Lo antidemocrático del modelo está en que para aplicar esos criterios de eficiencia y coherencia pública se requiere establecer dictaduras, que erradican las libertades y los derechos ciudadanos. En esa disyuntiva que se abre camino en el Perú, en Venezuela y en Brasil, el reto de los partidos es modernizarse y desterrar ciertas prácticas. Y hacerlo antes de que los ogros internos, a nombre de la generación de riqueza, acaben con la poca democracia real de la que se goza en este país de sobrevivientes. Cambiaríamos un mal por otro.

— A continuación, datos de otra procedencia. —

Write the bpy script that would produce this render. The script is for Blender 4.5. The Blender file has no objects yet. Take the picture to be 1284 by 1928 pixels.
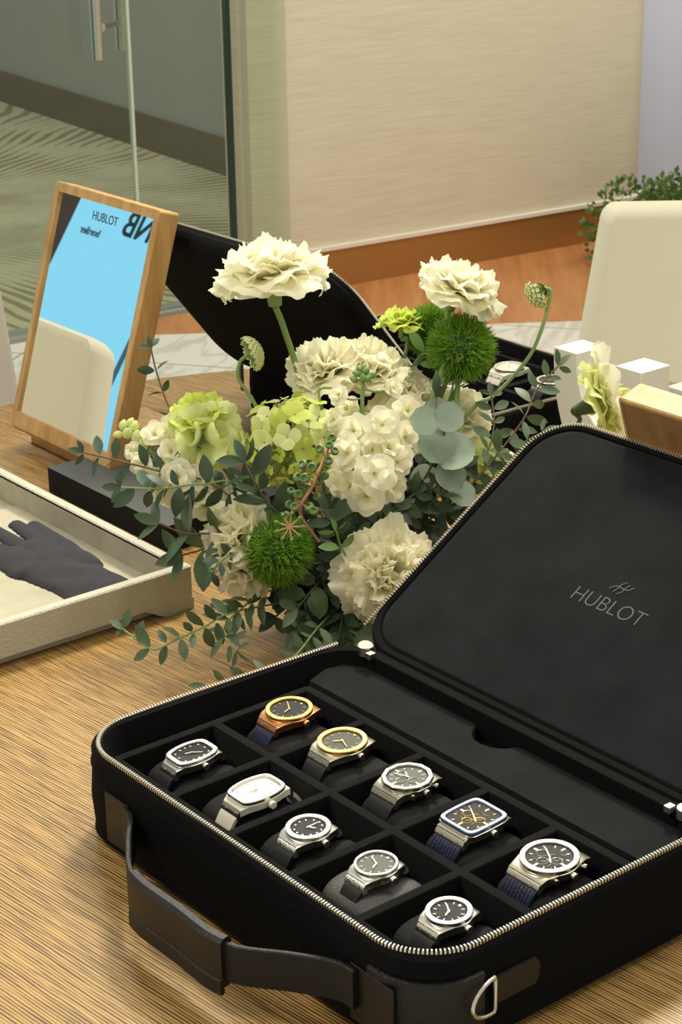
import bpy, bmesh, math, random
import numpy as np
from mathutils import Vector, Matrix
S = bpy.context.scene
COL = S.collection
rnd = random.Random(7)
PI = math.pi
# ------------------------------------------------------------------ camera
CAM = np.array([1.27942, -0.77401, 0.86951])
RIGHT = np.array([0.62749871, 0.77845814, -0.01575733])
UP = np.array([-0.27284994, 0.23880281, 0.93194749])
FWD = np.array([-0.72924501, 0.58049646, -0.36225071])
FPX, CX, CY = 3700.0, 642.0, 964.0
cam = bpy.data.cameras.new('camera')
cam.sensor_fit = 'VERTICAL'; cam.sensor_height = 36.0; cam.lens = FPX / 1928 * 36
cam.clip_start = 0.05; cam.clip_end = 60
cam.dof.use_dof = True; cam.dof.focus_distance = 1.8; cam.dof.aperture_fstop = 30
camo = bpy.data.objects.new('camera', cam); COL.objects.link(camo)
camo.matrix_world = Matrix([[RIGHT[i], UP[i], -FWD[i], CAM[i]] for i in range(3)] + [[0, 0, 0, 1]])
S.camera = camo
# ------------------------------------------------------------------ light, exposure
S.view_settings.view_transform = 'Standard'; S.view_settings.look = 'None'
S.view_settings.exposure = 0.0; S.view_settings.gamma = 1.0
S.cycles.use_denoising = True; S.cycles.sample_clamp_indirect = 6
S.cycles.max_bounces = 8; S.cycles.transparent_max_bounces = 12
w = bpy.data.worlds.new('world'); S.world = w; w.use_nodes = True
w.node_tree.nodes['Background'].inputs[0].default_value = (1.0, 0.955, 0.82, 1)
w.node_tree.nodes['Background'].inputs[1].default_value = 0.56
def area(name, loc, target, sx, sy, power, col=(1, .9, .72)):
    l = bpy.data.lights.new(name, 'AREA'); l.shape = 'RECTANGLE'; l.size = sx; l.size_y = sy
    l.energy = power; l.color = col
    o = bpy.data.objects.new(name, l); COL.objects.link(o); o.location = loc
    o.rotation_euler = (Vector(target) - Vector(loc)).to_track_quat('-Z', 'Y').to_euler()
    return o
def spot(loc, target, ang, power, blend=.7, rad=.14, col=(1, .93, .79)):
    l = bpy.data.lights.new('ceiling_spot', 'SPOT'); l.spot_size = math.radians(ang); l.spot_blend = blend; l.shadow_soft_size = rad
    l.energy = power; l.color = col
    o = bpy.data.objects.new('ceiling_spot', l); COL.objects.link(o); o.location = loc
    o.rotation_euler = (Vector(target) - Vector(loc)).to_track_quat('-Z', 'Y').to_euler(); return o
spot((-1.0, 1.55, 2.2), (.05, 0, 0), 54, 255, .8, .24, (1, .94, .78))
spot((.2, .9, 2.3), (0, .15, 0), 60, 55, .7, .2, (1, .94, .78))
area('ceiling_and_fill_light', (-2.0, 1.7, 2.35), (-1.2, 1.0, 0), 1.6, 1.3, 24, (1, .95, .80))  # panel added as a bright ceiling for the watch bezels to reflect
area('ceiling_and_fill_light', (.9, 1.7, 2.3), (0, .3, 0), .6, .6, 12, (1, .96, .9))
area('ceiling_and_fill_light', (-.9, -1.1, 2.3), (-.2, .4, 0), .6, .6, 32, (1, .94, .82))  # added fill from the camera side, no known lamp
area('ceiling_and_fill_light', (-2.4, 3.4, 2.2), (-3.5, 3.6, .2), .8, .8, 24, (1, .95, .86))
area('ceiling_and_fill_light', (-2.6, 4.7, 2.0), (-3.9, 5.2, .6), .5, .5, 22, (.86, .9, 1))  # added cool light that brightens the lilac wall
area('ceiling_and_fill_light', (-5.5, 2.4, 2.1), (-5.8, 2.6, -.7), 1.2, 1.2, 24, (1, .98, .88))

# ------------------------------------------------------------------ helpers
def at(px, py, d=0.0, D0=None):
    """a point seen at a pixel, at distance d behind the middle of the table"""
    D = (D0 or 2.085) + d
    v = FWD + RIGHT * (px - CX) / FPX + UP * (CY - py) / FPX
    return CAM + v * D
def atz(px, py, z):
    v = FWD + RIGHT * (px - CX) / FPX + UP * (CY - py) / FPX
    return CAM + v * (z - CAM[2]) / v[2]
def lin(c):
    return tuple((x / 12.92 if x <= .04045 else ((x + .055) / 1.055) ** 2.4) for x in c)
def hexc(r, g, b): return lin((r / 255, g / 255, b / 255)) + (1,)
NOWN = {'petals', 'leaves', 'florets', 'outer_petals', 'bristles'}
class MB:
    def __init__(s): s.v = []; s.f = []; s.n = 0
    def add(s, v, f):
        v = np.asarray(v, float).reshape(-1, 3); s.v.append(v)
        n = s.n; s.f += [tuple(i + n for i in q) for q in f]; s.n += len(v); return s
    def build(s, name, mat, parent=None, smooth=True, M=None):
        me = bpy.data.meshes.new(name)
        v = np.concatenate(s.v) if s.v else np.zeros((0, 3))
        if M is not None:
            M = np.array(M); v = v @ M[:3, :3].T + M[:3, 3]
        me.from_pydata(v.tolist(), [], s.f); me.update()
        o = bpy.data.objects.new(name, me); COL.objects.link(o)
        for m in (mat if isinstance(mat, (list, tuple)) else [mat]): me.materials.append(m)
        bm = bmesh.new(); bm.from_mesh(me); bmesh.ops.recalc_face_normals(bm, faces=bm.faces); bm.to_mesh(me); bm.free()
        if smooth:
            me.polygons.foreach_set('use_smooth', [True] * len(me.polygons))
            me.set_sharp_from_angle(angle=math.radians(38))
        if len(s.f) < 4000 and name not in NOWN: wm = o.modifiers.new('face_weighted_normals', 'WEIGHTED_NORMAL'); wm.keep_sharp = True; wm.weight = 100
        if parent is not None: o.parent = parent
        return o
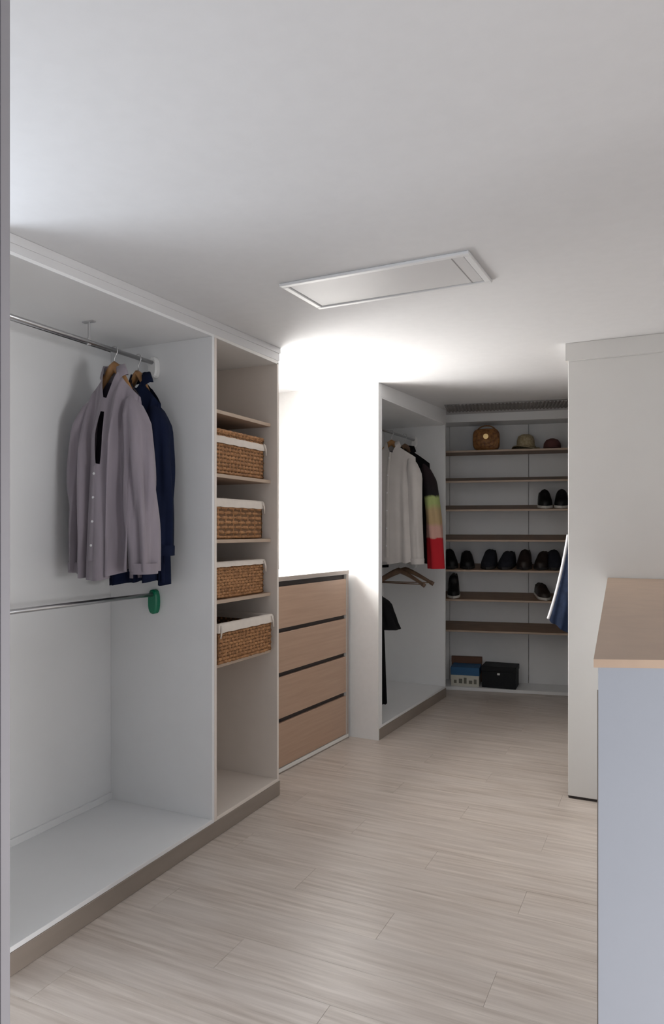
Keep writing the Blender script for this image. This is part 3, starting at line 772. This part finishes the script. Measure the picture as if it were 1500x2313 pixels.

Como se ve, el debate que no se le dio en el Congreso a la reforma tributaria tenía mucha materia. Y aunque no se le dieran otras implicaciones en el momento que tocaba, fue la norma más importante que salió del Congreso. Tanto que su gestor, el impopular señor Hommes, empieza a resonar entre los gallos tapados, porque el país prefiere un administrador serio que le diga cuánto más tiene que esperar y ahorrar para vivir mejor y no uno que le haga obras inútiles a costos mayúsculos, y mucho menos un representante de los grupos de intereses privados que se tome el Estado.